Este problema español es realmente una constante de los dos últimos siglos de la política española, que no se entiende sin la profundidad y la presencia constante de esta cuestión. Y las últimas elecciones en Galicia se pueden leer como un episodio más, y relevante, de este problema español sin solución, a estas alturas: ninguna de las tres posibles salidas se ha acabado imponiendo hasta ahora, ni la imposición de una conciencia nacional uniformada y homogénea (y mira que se ha intentado), ni la construcción de una España confederal respetuosa con las distintas identidades ni la disgregación o la secesión. La campaña de las elecciones gallegas ha estado más centrada en la cuestión nacional –y especialmente en la cuestión nacional española, paradójicamente- que en los debates sociales, económicos o políticos estrictamente gallegos. La posibilidad de una presidenta nacionalista de la Xunta -fuera del bipartidismo dinástico, para recuperar la terminología de la primera Restauración- había encendido todas las alarmas del sistema. Y finalmente los resultados electorales, con la sustitución del PSOE por parte del BNG como oposición alternativa al PP, se convierten en la confirmación de una nueva expresión en Galicia del problema español: la confrontación aún abierta sin que ninguna se haya impuesto de una forma rotunda y duradera de las tres vías, uniformización, confederación o secesión.
¿Qué ha pasado en Galicia? Dicho rápido, que el PP ha conservado su eterna hegemonía, algo debilitada. Que el PSOE se ha hundido, básicamente por un trasvase de votos al Bloc Nacionalista Gallego. Y esto en un escenario de crecimiento de la participación y de irrelevancia electoral del resto de fuerzas políticas que se presentaban. Esto puede leerse en términos de política española coyuntural, pero no es muy interesante, aunque a veces es muy interesado. Los electores gallegos, ¿han castigado, tal y como se ha escrito, la amnistía a los independentistas catalanes? Hombre, si lo hubieran querido castigar los electores del PSOE habrían pasado al PP o a la abstención, no al BNG. ¿Que el PP se refuerza? Ciertamente, ha ganado, pero no ha crecido y confirma en Galicia su problema general en España: no puede gobernar si carece de mayoría absoluta, porque ha roto los puentes del pacto con todos excepto con Vox. Un PP que se había convertido en algunos momentos en una suerte de partido regionalista gallego –cubrí un año la campaña, y el PP era visto como el partido de aquí, como lo intentó ser el PP de Cañellas en Baleares o el PSOE en Andalucía- llega a estas elecciones con la paradoja de ser el bastión del uniformismo español, sin querer perder por completo la marca gallega. Y salva los muebles en la ambigüedad. ¿Que el PSOE se hunde? Ciertamente, y debe preocuparse. Pero sólo relativamente: la apuesta del PSOE de Sánchez en una política española bipolar es encabezar un frente amplio con todos los que no quieren al PP, y esto incluye al BNG. El PSOE se debilita, pero el bloque que encabeza no. Otra paradoja: un PSOE que en Galicia siempre había sido especialmente jacobino se hunde en favor de un partido nacionalista gallego precisamente cuando parece más abierto a los nacionalismos llamados periféricos…
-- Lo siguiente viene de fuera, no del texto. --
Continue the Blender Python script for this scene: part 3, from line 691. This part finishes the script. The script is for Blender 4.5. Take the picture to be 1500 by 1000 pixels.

Pero más allá de la coyuntura, el problema español. El mapa político gallego no es –ya no lo era, pero ahora menos aún– el mapa político español. Existe un mapa propio, expresión de una realidad diferenciada. Hay una disputa en Galicia por la conciencia nacional y la cuestión nacional -española, catalana, gallega- ha marcado la campaña electoral. ¿Quiere esto decir que ahora, además del problema catalán y del problema vasco, España tiene también un problema gallego? Puede decirse así. Pero también puede decirse que se ha visualizado un nuevo frente para el viejo problema español, para el problema de definición, de vertebración y de interiorización de la nación española. Un problema que lleva décadas y décadas arrastrando y que no encuentra solución, ni en una uniformización que no se ha llegado a producir ni en una lógica confederal que ni siquiera se ha probado en serio ni en unas secesiones que tampoco han llegado… Un problema que España seguiría teniendo -se ha visto ahora en Galicia- incluso al día siguiente de una hipotética secesión catalana. Y un problema que en Galicia se ha hecho algo más grande y algo más evidente.